SAN DIEGO (CBS 8) - He was locked in a DEA cell for five days, handcuffed and without food or water. A new report found fault with several agents who saw UC San Diego student Daniel Chong during his incarceration, but didn't help him.

Two years after being handcuffed and locked in a DEA holding cell for five days, Daniel Chong is getting by about as good as he can.

"For the most part I'm alive and well," he said. "I live a pretty quiet life. I have a small condo in UTC and haven't been going out much, finishing up school so that I can get on with my life."

On Thursday, he and his lawyers commented on a recently released summary of his ordeal. They applauded the processing changes made at the facility and the fact cameras now help keep an eye on inmates. But they were troubled to learn that four employees saw or heard Chong while he was crying for help and did nothing. Their other problem with the summary -- it's just a summary and isn't the full report that details what happened those four days and who was involved.

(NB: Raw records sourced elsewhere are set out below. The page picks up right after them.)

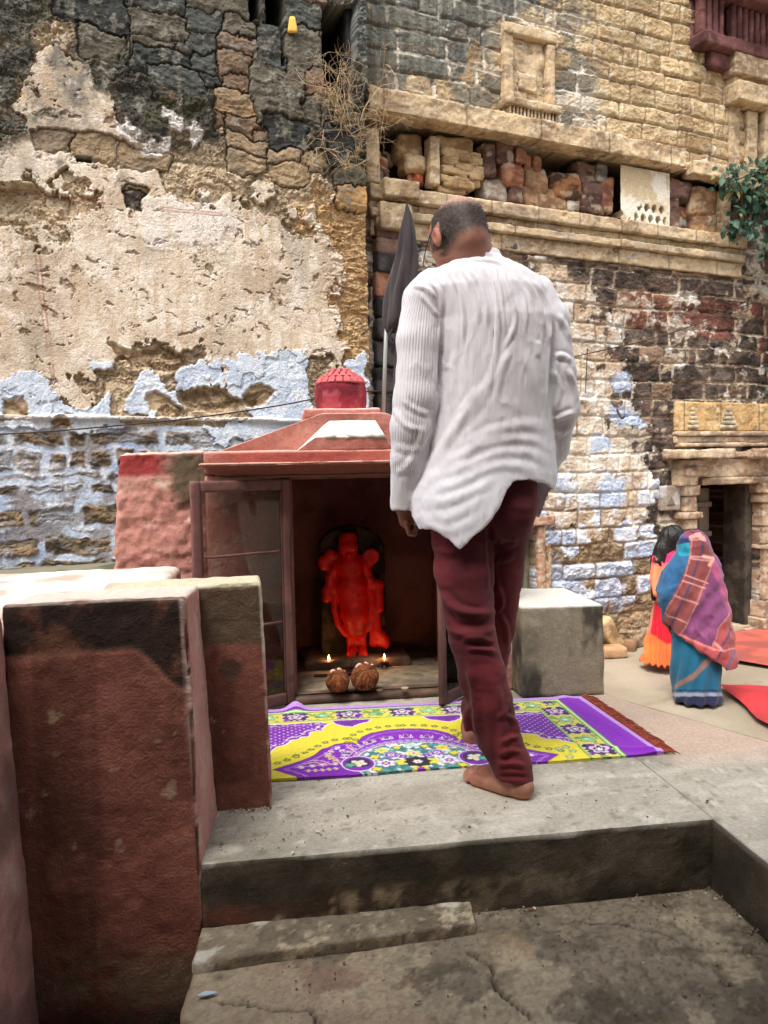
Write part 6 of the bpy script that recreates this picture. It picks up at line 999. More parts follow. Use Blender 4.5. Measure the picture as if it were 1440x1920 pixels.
# ---- kurta
KR = lrows([(474, 868, 934, 2.385, .064), (484, 862, 940, 2.385, .070), (494, 845, 955, 2.38, .082), (506, 818, 985, 2.375, .098), (520, 796, 1008, 2.37, .108), (545, 790, 1026, 2.365, .120), (600, 818, 1038, 2.36, .132), (700, 824, 1038, 2.36, .135), (780, 818, 1036, 2.36, .132), (840, 804, 1040, 2.36, .134), (890, 786, 1044, 2.36, .142), (930, 772, 1042, 2.36, .150), (975, 772, 1036, 2.36, .155), (1040, 790, 1020, 2.355, .155)])
hemB = [(700, 440), (1110, 440), (1110, 890), (1046, 905), (1040, 920), (1018, 906), (985, 899), (955, 903), (943, 918), (930, 946), (905, 980), (880, 1004), (857, 1027), (838, 1008), (822, 996), (806, 990), (786, 993), (776, 972), (770, 962), (735, 958), (700, 950)]
hemF = [(700, 440), (1110, 440), (1110, 900), (1044, 920), (1036, 950), (1028, 976), (1008, 968), (980, 960), (860, 985), (800, 985), (776, 972), (740, 962), (700, 950)]
pl2 = lambda poly: [(float(atY(x, y, 2.3)[0]), float(atY(x, y, 2.3)[2])) for x, y in poly]
hB, hF = pl2(hemB), pl2(hemF)
def kurta(P):
    t0 = loft(P, KR); n_ = -.006*0
    sl_ = chain(P, [(808, 536, 2.365, .050), (797, 562, 2.36, .066), (786, 640, 2.345, .066), (780, 745, 2.335, .067), (774, 800, 2.34, .067), (767, 862, 2.355, .056), (757, 950, 2.38, .040)], .015)
    cuff = P[..., 2]-atY(757, 957, 2.36)[2]; sl_ = np.maximum(sl_, -cuff); sr_ = chain(P, [(1008, 548, 2.37, .050), (1030, 600, 2.365, .055), (1045, 700, 2.365, .056), (1053, 765, 2.37, .054), (1035, 840, 2.42, .050), (1008, 892, 2.48, .043), (990, 925, 2.51, .038)], .015)
    col = np.maximum(rcone(P, atY(893, 500, 2.385), atY(888, 466, 2.40), .079, .070), P[..., 2]-(atY(900, 477, 2.385)[2]+.05*(P[..., 0]-.28)+.10*(P[..., 1]-2.34)))
    d = smin(smin(t0, col, .012), np.minimum(sl_, sr_), .010); s_ = (P[..., 0]*1., P[..., 2]*1.)
    inn = np.minimum(np.maximum(t0+.009, -9), np.minimum(sl_, sr_)+.008); bk = polyd(s_[0], s_[1], hB); fr = polyd(s_[0], s_[1], hF); cut = np.where(P[..., 1] < 2.36, bk, fr)
    neck = rcone(P, atY(893, 510, 2.385), atY(884, 440, 2.41), .064, .060); d = np.maximum(d, cut); low_ = P[..., 2] < atY(900, 860, 2.36)[2]
    return np.where(low_, np.maximum(d, -inn), np.maximum(d, -neck))
V_, F_ = surfnet(kurta, (.0, 2.14, .70), (.64, 2.60, 1.66), .0042); V_ = lapl(V_, F_, 2, .4)
Z6 = lambda pts: [(x/2.743+680, y/2.743+360) for x, y in pts]
kf = [(Z6(p), a, w_) for p, a, w_ in [([(440, 400), (500, 520), (522, 680), (515, 800)], 0.0085, 3.4), ([(500, 380), (560, 480), (590, 600), (600, 700)], 0.0074, 3.4), ([(545, 380), (600, 470), (640, 600), (640, 720)], 0.0074, 3.4), ([(620, 360), (670, 480), (692, 620), (690, 790), (680, 900)], 0.0106, 3.8), ([(665, 360), (705, 500), (722, 640), (738, 770)], 0.0106, 3.4), ([(700, 380), (760, 540), (785, 640), (765, 730), (710, 830)], 0.0085, 3.8), ([(760, 400), (820, 520), (840, 640), (830, 760)], 0.0063, 4.2), ([(820, 420), (890, 540), (925, 660), (935, 760)], 0.0094, 3.8), ([(870, 440), (940, 560), (965, 680), (950, 800)], 0.0085, 3.8),
   ([(330, 440), (400, 520), (410, 640), (400, 780)], 0.0074, 4.0), ([(240, 480), (330, 500), (390, 560)], 0.0055, 4.0), ([(290, 520), (340, 580), (400, 660)], 0.0046, 4.0), ([(410, 560), (410, 740), (395, 900), (385, 1080)], -0.0092, 4.0),
   ([(700, 840), (660, 960), (600, 1080), (500, 1200), (420, 1340)], 0.0037, 8.0), ([(760, 800), (700, 960), (690, 1100)], 0.0055, 6.0), ([(640, 960), (520, 1130), (400, 1330), (310, 1460)], 0.0046, 8.0), ([(820, 800), (860, 930), (870, 1060)], 0.0028, 8.0), ([(900, 760), (900, 860)], 0.0046, 6.0), ([(480, 800), (460, 960), (440, 1100)], 0.0046, 7.0),
   ([(500, 1340), (620, 1260), (760, 1210), (900, 1200), (970, 1230)], 0.0032, 9.7), ([(420, 1410), (600, 1310), (760, 1270), (900, 1290), (975, 1370)], 0.0030, 8.4), ([(380, 1470), (560, 1400), (720, 1340), (880, 1350), (985, 1440)], 0.0026, 8.4), ([(330, 1540), (480, 1500), (640, 1420), (800, 1410), (960, 1470)], 0.0030, 8.4), ([(330, 1620), (420, 1590), (560, 1540), (700, 1470)], 0.0030, 8.4), ([(330, 1640), (420, 1680), (520, 1640), (640, 1560)], 0.0024, 8.4), ([(350, 1700), (440, 1740), (520, 1720), (600, 1660)], 0.0018, 8.4), ([(240, 1600), (320, 1500), (400, 1420)], 0.0026, 8.4), ([(280, 1660), (330, 1690), (350, 1740)], 0.0026, 8.4), ([(240, 1560), (270, 1640), (260, 1720)], 0.0026, 7.0),
   ([(350, 1130), (370, 1220), (320, 1340)], -0.0057, 5.5), ([(330, 1180), (290, 1300), (220, 1460)], 0.0046, 6.6), ([(200, 1060), (270, 1120), (370, 1150)], 0.0034, 5.5), ([(150, 1100), (220, 1200), (330, 1230)], 0.0034, 5.5), ([(160, 1300), (240, 1330), (300, 1300)], 0.0029, 6.6), ([(160, 1450), (220, 1420), (270, 1340)], 0.0029, 6.6),
   ([(985, 850), (1030, 845), (1070, 880)], 0.0092, 5.0), ([(970, 900), (1010, 1000), (1000, 1120)], 0.0074, 5.0), ([(1050, 900), (1090, 1000), (1105, 1100)], 0.0074, 5.0), ([(980, 1180), (1040, 1150), (1105, 1130)], 0.0083, 5.0), ([(985, 1260), (1040, 1230), (1090, 1180)], 0.0064, 5.0), ([(965, 620), (980, 760), (975, 900), (965, 1050), (970, 1200)], -0.0110, 4.5), ([(1000, 620), (1040, 700), (1070, 780)], 0.0064, 5.0),
   ([(490, 345), (560, 325), (640, 325), (720, 350)], -.006, 2.5), ([(440, 375), (540, 350), (660, 352), (760, 390)], .005, 3)]]
N_ = normals(V_, F_); px, py = proj(V_); vis = sm(.3, -.1, N_[:, 1])
V_ = folds(V_, F_, kf); N_ = normals(V_, F_); cr_ = 1-np.abs(fbm3(V_, 11, 4, 18, .55, (1.9, 1, .75))-.5)*9; V_ += N_*(.0016*np.clip(cr_, 0, 1)+(fbm3(V_, 9, 3, 15, .5, (2.4, 1, .8))-.5)*.010+(fbm3(V_, 34, 3, 16, .5, (2.0, 1, .6))-.5)*.0030)[:, None]
mk_ = mat('thin_white_cotton', attr=True, bump=.2, bscale=420, var=.03, vscale=40, rough=.85, sheen=.05, trans=.22)
ko = mk('kurta', V_, F_, mk_, man, np.tile(lin(241, 239, 244), (len(V_), 1)))
# fine pressed pleats running down the left sleeve, and soft crinkles down the back (phase carried by the cloth)
px, py = proj(V_); xl = np.interp(py, [540, 600, 700, 790, 870, 940], [768, 749, 741, 734, 733, 737]); xr = np.interp(py, [540, 600, 700, 790, 870, 940], [824, 829, 826, 818, 798, 772]); uu = (px-xl)/(xr-xl)
wt = sm(-.1, .0, uu)*sm(.98, .86, uu)*sm(528, 548, py)*sm(955, 930, py)*(.55+.45*sm(.75, .6, uu)); wt = wt*(N_[:, 1] < .5)
ph = uu*15+.8*(fbm3(V_, 6, 2, 77)-.5)*2; bk_ph = px*.17+2.4*fbm3(V_, 3.5, 2, 78); bw = sm(.9, 1.1, uu)*sm(1055, 1030, px)*(.35+.65*fbm3(V_, 5, 2, 79))*sm(900, 760, py)*sm(470, 500, py)*.20*(N_[:, 1] < .5)
at_ = ko.data.color_attributes.new('Pl', 'FLOAT_COLOR', 'POINT'); cc = np.ones((len(V_), 4), np.float32); cc[:, 0] = np.where(wt > .01, ph, bk_ph); cc[:, 1] = np.where(wt > .01, wt, bw); at_.data.foreach_set('color', cc.ravel())
NN = mk_.node_tree.nodes; KK = mk_.node_tree.links; a_n = NN.new('ShaderNodeAttribute'); a_n.attribute_name = 'Pl'; sx = NN.new('ShaderNodeSeparateColor'); KK.new(a_n.outputs['Color'], sx.inputs[0])
m1 = NN.new('ShaderNodeMath'); m1.operation = 'MULTIPLY'; m1.inputs[1].default_value = 6.2832; KK.new(sx.outputs[0], m1.inputs[0]); m2 = NN.new('ShaderNodeMath'); m2.operation = 'SINE'; KK.new(m1.outputs[0], m2.inputs[0]); m3 = NN.new('ShaderNodeMath'); m3.operation = 'MULTIPLY'; KK.new(m2.outputs[0], m3.inputs[0]); KK.new(sx.outputs[1], m3.inputs[1])
bpn = NN.new('ShaderNodeBump'); bpn.inputs['Strength'].default_value = .42; bpn.inputs['Distance'].default_value = .0022; KK.new(m3.outputs[0], bpn.inputs['Height'])
ob = [n for n in NN if n.type == 'BUMP' and n != bpn][0]; KK.new(bpn.outputs['Normal'], ob.inputs['Normal'])
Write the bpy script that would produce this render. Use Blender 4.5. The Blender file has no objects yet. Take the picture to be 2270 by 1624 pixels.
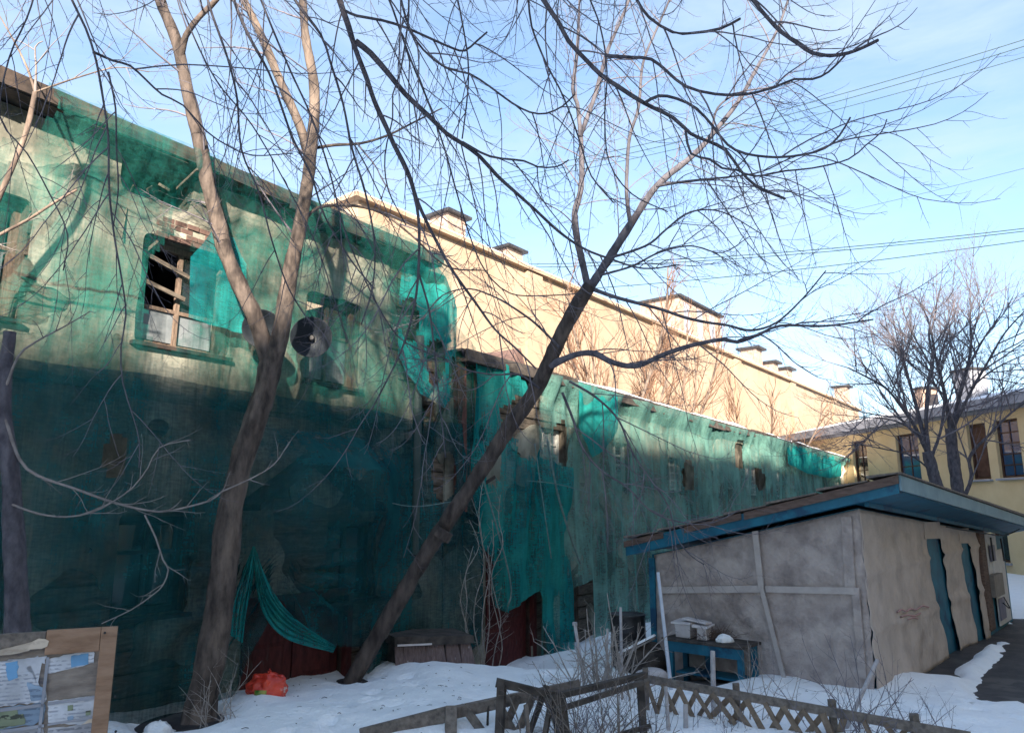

"I completely understand and agree that it was a complete accident. There was no malintent (sic) with it. Of course I'm interested on what happened to me, because of how inconceivable it is," he said.

"At some point Daniel became delirious from the lack of water. And so some of the things that he remembers, may have been only in his own mind," attorney Eugene Iredale said.

The ACLU is helping Chong, and has formally requested the full report.

"The public has a compelling interest in knowing what happened to him and how the government so utterly failed to protect him," Margaret Dooley-Sammuli of the ACLU said.

They added the government is now required to release the report, but they can really take as long as they want, and can release a redacted version.

"We're here to make sure what should be done is done. We believe that transparency and full accountability require that the report itself in its totality be made public," Iredale said.

In a statement, the DEA said in part they remain deeply troubled by this unfortunate incident and have changed procedures when it comes to processing inmates. They also said the issue remains an ongoing internal disciplinary matter, and they cannot comment any further.